While it is true that winter fashion is generally more expensive than its summer counterpart and may therefore be more difficult to shift, consumer reluctance to part with any hard-earned cash surely runs deeper than that.

In general, the fashion system – and the high-end fashion system in particular – has never been entirely co-operative where the elements are concerned. Anyone who prides themselves in up-to-the-minute fashion awareness understands that buying a coat in August and a bikini in January may seem perverse at the time, but it remains the most effective way to shop. By the time the elements are so good as to fall into line, the most wanted garments will have sold out.

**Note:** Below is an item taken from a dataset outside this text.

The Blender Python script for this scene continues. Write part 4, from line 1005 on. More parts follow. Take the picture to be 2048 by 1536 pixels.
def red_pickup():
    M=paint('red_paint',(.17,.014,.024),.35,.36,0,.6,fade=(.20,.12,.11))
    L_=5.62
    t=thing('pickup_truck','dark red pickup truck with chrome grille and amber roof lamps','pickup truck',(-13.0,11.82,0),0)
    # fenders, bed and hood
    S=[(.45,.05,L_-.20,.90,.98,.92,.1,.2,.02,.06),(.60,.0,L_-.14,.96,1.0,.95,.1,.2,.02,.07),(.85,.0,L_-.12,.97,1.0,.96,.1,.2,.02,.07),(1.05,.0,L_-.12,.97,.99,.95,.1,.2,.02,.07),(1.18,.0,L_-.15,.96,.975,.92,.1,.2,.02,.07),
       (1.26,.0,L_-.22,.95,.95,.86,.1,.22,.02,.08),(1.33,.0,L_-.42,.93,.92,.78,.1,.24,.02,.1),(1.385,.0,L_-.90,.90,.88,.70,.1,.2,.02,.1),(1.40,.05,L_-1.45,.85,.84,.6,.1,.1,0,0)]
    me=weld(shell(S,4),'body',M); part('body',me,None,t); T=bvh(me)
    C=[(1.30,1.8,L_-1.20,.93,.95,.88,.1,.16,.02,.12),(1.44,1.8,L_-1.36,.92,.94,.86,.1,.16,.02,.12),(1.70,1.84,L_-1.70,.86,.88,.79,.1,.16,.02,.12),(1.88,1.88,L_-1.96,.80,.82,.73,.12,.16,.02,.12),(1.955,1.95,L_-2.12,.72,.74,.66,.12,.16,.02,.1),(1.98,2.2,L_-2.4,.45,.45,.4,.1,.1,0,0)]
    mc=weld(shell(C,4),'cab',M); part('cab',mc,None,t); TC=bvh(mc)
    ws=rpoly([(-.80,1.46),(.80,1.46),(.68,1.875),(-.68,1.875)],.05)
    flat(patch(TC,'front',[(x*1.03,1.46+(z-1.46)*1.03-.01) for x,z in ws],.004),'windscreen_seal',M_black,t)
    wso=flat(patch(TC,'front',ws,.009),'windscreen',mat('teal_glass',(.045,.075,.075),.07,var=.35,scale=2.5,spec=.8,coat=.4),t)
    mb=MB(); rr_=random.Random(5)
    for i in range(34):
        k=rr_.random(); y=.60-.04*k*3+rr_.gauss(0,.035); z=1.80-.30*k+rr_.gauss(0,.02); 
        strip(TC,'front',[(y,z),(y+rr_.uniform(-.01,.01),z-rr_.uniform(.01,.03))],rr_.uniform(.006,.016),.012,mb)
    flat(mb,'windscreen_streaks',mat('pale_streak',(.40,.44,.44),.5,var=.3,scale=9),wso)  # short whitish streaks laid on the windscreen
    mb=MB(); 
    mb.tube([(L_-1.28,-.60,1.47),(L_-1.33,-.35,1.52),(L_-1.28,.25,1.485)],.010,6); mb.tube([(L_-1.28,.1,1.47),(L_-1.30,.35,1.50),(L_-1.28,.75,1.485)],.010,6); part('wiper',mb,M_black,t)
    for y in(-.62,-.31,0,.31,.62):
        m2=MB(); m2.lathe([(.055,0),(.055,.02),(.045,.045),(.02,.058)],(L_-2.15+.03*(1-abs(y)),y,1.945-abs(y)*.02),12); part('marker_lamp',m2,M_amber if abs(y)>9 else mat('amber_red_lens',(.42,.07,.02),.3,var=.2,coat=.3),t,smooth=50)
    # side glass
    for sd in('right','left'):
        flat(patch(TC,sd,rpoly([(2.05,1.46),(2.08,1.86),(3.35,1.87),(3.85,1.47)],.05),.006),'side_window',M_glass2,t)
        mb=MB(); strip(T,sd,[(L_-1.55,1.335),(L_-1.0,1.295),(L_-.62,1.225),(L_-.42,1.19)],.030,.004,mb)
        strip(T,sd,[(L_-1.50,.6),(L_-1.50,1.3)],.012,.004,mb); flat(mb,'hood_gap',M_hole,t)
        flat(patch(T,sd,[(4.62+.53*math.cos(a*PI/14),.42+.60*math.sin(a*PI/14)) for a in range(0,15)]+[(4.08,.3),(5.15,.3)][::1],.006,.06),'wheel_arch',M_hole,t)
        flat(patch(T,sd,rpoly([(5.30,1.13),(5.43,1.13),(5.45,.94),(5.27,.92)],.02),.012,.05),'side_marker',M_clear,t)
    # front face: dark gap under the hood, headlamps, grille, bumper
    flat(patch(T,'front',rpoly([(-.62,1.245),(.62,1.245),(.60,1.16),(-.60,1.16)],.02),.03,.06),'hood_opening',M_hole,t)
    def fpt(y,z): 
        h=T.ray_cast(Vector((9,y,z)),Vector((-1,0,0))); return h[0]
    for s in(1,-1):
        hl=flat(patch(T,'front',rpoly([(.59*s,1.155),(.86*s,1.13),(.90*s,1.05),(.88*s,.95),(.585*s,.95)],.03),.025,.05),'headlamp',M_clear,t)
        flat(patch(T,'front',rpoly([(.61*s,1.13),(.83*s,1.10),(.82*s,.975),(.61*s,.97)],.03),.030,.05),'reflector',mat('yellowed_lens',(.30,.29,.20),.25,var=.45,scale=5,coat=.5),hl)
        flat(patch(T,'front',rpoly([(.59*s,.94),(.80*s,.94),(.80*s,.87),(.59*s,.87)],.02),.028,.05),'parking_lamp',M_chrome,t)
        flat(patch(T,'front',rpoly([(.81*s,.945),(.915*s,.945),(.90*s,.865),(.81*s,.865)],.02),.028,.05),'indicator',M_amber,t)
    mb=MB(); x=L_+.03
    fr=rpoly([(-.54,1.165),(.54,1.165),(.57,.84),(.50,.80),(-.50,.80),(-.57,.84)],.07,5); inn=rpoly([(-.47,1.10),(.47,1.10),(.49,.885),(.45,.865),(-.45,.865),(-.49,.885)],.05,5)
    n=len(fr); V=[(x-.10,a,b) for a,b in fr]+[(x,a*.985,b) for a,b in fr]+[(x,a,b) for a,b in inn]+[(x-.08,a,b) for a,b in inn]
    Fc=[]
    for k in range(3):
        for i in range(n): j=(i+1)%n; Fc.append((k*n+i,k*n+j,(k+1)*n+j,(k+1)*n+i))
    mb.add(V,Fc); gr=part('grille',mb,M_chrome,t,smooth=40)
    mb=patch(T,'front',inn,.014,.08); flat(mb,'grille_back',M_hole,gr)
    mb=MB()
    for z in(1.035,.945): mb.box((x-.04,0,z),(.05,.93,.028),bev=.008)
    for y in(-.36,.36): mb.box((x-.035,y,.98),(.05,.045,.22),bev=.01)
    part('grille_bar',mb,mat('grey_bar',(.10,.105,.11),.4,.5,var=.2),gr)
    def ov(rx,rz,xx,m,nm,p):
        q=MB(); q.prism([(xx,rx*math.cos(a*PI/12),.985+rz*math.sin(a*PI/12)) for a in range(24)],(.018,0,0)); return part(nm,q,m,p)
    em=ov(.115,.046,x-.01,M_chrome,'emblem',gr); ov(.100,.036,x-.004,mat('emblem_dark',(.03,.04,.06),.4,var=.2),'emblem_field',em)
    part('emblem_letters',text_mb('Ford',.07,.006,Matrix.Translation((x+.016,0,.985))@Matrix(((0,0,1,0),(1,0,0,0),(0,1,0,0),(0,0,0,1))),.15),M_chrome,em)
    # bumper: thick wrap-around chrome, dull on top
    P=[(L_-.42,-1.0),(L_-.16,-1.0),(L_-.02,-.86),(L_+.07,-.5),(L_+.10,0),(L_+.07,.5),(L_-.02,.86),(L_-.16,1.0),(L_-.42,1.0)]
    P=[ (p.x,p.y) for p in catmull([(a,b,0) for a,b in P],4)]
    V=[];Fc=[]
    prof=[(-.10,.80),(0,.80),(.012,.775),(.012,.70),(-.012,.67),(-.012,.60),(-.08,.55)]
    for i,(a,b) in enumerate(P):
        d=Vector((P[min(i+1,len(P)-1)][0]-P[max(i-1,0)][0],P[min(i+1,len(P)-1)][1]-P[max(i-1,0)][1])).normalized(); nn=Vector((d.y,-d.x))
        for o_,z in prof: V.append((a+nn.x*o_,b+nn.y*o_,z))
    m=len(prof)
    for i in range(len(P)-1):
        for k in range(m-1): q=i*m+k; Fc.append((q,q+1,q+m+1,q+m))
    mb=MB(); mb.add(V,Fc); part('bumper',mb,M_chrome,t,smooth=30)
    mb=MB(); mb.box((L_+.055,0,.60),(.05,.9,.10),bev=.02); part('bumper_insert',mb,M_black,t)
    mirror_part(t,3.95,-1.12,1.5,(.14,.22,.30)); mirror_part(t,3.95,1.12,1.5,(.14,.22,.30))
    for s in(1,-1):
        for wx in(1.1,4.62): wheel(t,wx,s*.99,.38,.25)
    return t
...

More importantly, the concept of fast fashion – principally a high-street concern – and nipping into Topshop, say, to buy a winter coat in one's lunchbreak because the temperature has suddenly plummeted or a wear-once dress for a spontaneous Saturday night out, is by now redundant. The rise in price of both VAT and raw materials – and cotton most significantly – dictates that budget fashion is no longer anywhere near as reasonably priced as it used to be.

Increased ethical awareness, too, finally seems to have set in. The intelligent consumer – and make no mistake, consumers are more intelligent than they ever have been – today thinks twice about filling his or her wardrobe with piles of cheap clothing that they bought because it was a bargain but which they never actually needed or wore.

Now, the vast majority of shoppers in the Western world are buying less and more carefully, and that applies to everything from fashion to food. The economic climate – not the climate per se – decrees that conspicuous consumption is as outmoded as power shoulders and boot-cut jeans. And that may not be such a terrible thing. There is too much product in the world and it is ultimately only those who choose to buy it – or not – who have the power to change that.